Sunday

Jesus, the Man of Sorrows

The prophet Isaias calls our Blessed Redeemer a man of sorrows; (Isaiah 53:3) and such he was, for his whole life was a life of sorrows. He took upon his own shoulders all our debts. It is true that as he was man and God, a single prayer from him would have been sufficient to make satisfaction for the sins of the whole world; but our Saviour would rigorously satisfy divine justice, and hence he chose for himself a life of contempt and suffering, being content for the love of man to be treated as the last and the vilest of men, as the prophet Isaias had foreseen him: We have seen Him... despised and the most abject of men (Isaiah 53:2)

O my despised Jesus! by the contempt which Thou didst endure Thou hast made satisfaction for the contempt with which I have treated Thee. Oh that I had died and had never offended Thee!

Who, my God, amongst the sons of men, was ever so afflicted and oppressed as our most loving Redeemer? Man, however much he may be afflicted in this world, enjoys from time to time relief and consolation. Thus does our compassionate God treat his ungrateful and rebellious creatures. But he would not thus treat his beloved Son; for the life of Jesus Christ in this world was not only a life of afflictions, but of continual afflictions from its commencement until death. Our Blessed Saviour was deprived of all consolation and of every kind of relief. In a word, he was born but to suffer and to be the man of sorrows.

O Jesus! how unhappy is he who does not love Thee, or who loves Thee but little, after Thou hast so loved us miserable worms who have offended Thee! Enable me from this day forward to love no other but Thee, who alone art worthy of being loved.

Again, men suffer afflictions, but it is only while they are suffering them, because they do not know those which are yet to come. But Jesus Christ, having, as God, a knowledge of all future things, suffered in every moment of his life, not only the pains which actually afflicted him, but all those also which were to come upon him, and especially the outrages of his most sorrowful Passion, having always before his eyes his scourging at the pillar, his crowning with thorns, his crucifixion and bitter death, with all the sorrows and desolation which accompanied it.

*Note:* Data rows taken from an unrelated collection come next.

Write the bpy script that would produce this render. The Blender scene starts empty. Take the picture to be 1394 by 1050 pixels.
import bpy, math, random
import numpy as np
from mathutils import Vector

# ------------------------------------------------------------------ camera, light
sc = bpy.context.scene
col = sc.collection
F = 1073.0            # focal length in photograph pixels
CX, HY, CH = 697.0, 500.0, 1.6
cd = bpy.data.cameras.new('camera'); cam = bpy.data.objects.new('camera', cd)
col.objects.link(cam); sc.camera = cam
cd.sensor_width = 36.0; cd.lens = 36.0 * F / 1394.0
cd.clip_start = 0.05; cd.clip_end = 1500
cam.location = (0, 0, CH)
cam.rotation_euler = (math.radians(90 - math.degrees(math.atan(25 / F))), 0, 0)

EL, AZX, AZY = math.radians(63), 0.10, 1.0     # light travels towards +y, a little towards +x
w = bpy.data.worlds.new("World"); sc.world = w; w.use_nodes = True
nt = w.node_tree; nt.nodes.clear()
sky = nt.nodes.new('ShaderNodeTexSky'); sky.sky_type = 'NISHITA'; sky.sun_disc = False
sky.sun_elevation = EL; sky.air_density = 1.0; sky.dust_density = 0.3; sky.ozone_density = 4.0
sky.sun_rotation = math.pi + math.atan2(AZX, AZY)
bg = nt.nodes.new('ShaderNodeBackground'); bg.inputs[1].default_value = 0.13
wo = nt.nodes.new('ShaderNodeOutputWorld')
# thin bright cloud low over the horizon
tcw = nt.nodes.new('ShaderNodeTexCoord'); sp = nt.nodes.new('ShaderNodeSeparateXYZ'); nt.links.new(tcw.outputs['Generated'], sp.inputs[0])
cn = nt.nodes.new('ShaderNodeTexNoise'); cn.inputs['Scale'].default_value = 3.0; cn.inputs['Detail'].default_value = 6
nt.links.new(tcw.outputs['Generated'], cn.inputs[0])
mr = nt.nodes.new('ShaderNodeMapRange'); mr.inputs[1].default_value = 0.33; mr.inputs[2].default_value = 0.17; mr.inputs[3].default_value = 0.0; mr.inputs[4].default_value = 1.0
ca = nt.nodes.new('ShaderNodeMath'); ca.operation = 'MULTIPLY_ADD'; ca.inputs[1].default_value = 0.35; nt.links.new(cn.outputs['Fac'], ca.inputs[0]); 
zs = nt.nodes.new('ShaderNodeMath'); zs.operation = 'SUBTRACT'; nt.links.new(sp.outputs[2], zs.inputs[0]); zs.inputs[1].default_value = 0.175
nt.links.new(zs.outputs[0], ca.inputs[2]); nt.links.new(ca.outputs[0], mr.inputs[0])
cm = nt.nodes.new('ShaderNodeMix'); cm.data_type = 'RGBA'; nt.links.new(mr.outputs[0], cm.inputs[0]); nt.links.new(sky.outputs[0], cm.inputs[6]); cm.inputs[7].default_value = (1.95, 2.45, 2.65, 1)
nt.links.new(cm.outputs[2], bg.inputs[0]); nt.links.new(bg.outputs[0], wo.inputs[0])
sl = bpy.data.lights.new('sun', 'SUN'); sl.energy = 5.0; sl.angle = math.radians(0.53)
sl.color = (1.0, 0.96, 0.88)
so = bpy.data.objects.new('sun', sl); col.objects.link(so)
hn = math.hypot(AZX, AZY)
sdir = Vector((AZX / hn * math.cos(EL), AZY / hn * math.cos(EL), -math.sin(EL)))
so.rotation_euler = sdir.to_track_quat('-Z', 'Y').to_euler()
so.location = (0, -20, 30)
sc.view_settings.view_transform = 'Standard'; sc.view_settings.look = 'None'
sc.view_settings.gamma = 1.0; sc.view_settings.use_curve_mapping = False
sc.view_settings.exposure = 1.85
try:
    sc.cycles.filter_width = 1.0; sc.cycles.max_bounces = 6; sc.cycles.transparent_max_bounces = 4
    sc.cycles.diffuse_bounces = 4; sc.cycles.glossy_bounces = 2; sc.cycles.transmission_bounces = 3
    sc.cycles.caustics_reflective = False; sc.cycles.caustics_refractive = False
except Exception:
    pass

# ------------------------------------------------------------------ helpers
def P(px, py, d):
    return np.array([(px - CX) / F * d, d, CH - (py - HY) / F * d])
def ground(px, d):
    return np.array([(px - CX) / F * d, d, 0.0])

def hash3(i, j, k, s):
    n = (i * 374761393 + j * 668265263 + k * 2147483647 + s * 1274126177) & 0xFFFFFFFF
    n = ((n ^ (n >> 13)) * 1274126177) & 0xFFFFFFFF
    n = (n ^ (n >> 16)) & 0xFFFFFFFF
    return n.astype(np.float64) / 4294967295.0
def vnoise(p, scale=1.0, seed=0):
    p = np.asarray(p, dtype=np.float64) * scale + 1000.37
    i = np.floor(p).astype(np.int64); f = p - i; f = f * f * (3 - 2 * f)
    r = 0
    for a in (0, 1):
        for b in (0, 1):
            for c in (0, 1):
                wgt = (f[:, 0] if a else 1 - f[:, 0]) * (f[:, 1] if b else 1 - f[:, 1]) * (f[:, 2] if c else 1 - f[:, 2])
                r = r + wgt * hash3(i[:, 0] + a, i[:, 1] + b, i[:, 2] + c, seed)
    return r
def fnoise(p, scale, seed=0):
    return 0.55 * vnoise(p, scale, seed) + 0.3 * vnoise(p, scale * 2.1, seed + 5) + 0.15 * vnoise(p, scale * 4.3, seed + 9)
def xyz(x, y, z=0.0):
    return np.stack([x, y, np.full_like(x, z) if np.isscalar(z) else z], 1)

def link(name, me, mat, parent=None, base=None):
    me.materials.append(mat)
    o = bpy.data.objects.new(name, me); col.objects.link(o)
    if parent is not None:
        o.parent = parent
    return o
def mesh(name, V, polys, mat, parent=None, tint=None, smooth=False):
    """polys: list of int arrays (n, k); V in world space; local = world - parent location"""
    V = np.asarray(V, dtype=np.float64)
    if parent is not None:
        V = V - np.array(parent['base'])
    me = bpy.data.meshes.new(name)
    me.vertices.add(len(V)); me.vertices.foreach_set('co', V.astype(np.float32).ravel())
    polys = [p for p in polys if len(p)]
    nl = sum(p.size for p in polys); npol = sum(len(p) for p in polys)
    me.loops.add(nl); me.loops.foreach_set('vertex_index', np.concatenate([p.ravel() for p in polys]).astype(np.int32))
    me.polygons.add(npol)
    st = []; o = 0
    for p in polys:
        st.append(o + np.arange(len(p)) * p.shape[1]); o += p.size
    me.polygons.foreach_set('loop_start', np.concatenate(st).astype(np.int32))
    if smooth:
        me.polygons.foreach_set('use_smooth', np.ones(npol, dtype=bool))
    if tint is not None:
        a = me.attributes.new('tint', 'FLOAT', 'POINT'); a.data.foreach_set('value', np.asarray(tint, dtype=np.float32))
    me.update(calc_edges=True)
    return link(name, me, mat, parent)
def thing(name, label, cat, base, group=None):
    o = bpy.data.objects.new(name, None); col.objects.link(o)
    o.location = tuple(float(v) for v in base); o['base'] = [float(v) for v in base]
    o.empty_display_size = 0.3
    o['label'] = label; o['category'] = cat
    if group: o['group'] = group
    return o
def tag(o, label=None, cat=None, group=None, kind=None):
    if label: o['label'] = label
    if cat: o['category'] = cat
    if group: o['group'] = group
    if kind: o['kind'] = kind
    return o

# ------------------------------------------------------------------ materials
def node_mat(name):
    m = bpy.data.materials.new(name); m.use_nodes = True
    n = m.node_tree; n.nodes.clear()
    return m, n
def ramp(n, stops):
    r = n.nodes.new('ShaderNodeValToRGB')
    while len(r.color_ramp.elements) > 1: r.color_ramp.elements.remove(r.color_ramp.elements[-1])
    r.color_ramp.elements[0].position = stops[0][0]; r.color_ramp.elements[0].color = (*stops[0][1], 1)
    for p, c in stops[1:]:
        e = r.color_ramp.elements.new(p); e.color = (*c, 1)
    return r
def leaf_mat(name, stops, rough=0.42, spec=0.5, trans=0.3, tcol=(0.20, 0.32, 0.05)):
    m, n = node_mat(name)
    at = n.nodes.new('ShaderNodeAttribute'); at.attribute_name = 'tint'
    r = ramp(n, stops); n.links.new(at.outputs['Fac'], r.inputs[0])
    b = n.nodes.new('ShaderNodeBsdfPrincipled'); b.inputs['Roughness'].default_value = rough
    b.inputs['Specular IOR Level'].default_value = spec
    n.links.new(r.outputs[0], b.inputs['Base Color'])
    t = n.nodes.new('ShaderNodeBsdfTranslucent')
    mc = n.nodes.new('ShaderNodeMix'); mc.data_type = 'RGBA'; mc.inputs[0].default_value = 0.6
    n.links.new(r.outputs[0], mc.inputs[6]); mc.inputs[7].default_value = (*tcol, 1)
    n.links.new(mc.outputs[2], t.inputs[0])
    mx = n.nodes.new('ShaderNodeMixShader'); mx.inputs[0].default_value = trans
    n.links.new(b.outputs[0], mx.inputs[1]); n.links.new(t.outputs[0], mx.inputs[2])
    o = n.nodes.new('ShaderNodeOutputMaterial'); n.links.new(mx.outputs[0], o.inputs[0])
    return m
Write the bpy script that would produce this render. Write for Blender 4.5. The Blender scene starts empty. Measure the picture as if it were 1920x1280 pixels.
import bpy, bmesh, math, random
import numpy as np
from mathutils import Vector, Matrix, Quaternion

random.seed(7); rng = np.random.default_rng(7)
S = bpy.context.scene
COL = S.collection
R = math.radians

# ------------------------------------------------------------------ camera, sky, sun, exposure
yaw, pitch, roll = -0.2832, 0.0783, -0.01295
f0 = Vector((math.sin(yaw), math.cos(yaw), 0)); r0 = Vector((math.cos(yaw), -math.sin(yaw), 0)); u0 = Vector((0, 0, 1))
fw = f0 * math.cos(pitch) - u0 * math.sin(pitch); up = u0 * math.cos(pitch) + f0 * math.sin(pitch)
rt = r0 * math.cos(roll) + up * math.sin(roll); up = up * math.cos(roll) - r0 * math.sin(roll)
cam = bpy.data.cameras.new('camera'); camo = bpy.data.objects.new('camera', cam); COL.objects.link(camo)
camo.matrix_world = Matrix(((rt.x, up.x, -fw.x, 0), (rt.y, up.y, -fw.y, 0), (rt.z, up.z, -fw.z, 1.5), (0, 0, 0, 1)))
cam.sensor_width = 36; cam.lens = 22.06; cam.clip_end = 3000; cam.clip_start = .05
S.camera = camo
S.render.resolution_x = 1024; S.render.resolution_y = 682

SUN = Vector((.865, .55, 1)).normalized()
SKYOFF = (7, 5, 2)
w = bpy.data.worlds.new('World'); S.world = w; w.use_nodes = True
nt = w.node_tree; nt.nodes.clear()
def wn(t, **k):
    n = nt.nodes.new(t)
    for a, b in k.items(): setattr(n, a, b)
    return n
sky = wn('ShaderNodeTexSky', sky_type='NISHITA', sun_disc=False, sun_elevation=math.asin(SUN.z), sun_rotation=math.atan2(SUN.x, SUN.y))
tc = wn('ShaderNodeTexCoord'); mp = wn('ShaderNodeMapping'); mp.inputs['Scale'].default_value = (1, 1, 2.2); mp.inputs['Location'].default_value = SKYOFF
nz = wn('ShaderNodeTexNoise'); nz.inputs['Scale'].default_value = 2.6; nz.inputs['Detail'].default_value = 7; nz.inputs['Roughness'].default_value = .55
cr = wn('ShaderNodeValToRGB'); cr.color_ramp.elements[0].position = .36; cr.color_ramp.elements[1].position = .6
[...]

And why, O Jesus! didst Thou suffer so much for me who have so grievously offended Thee? Accept of me now that I may love Thee, and that henceforward I may love no other but Thee. My love and my only good, accept of me and strengthen me. I am resolved to become holy, that I may please Thee alone. Thou desirest me to be all Thine, and such do I desire to be. Holy Mary, thou art my hope.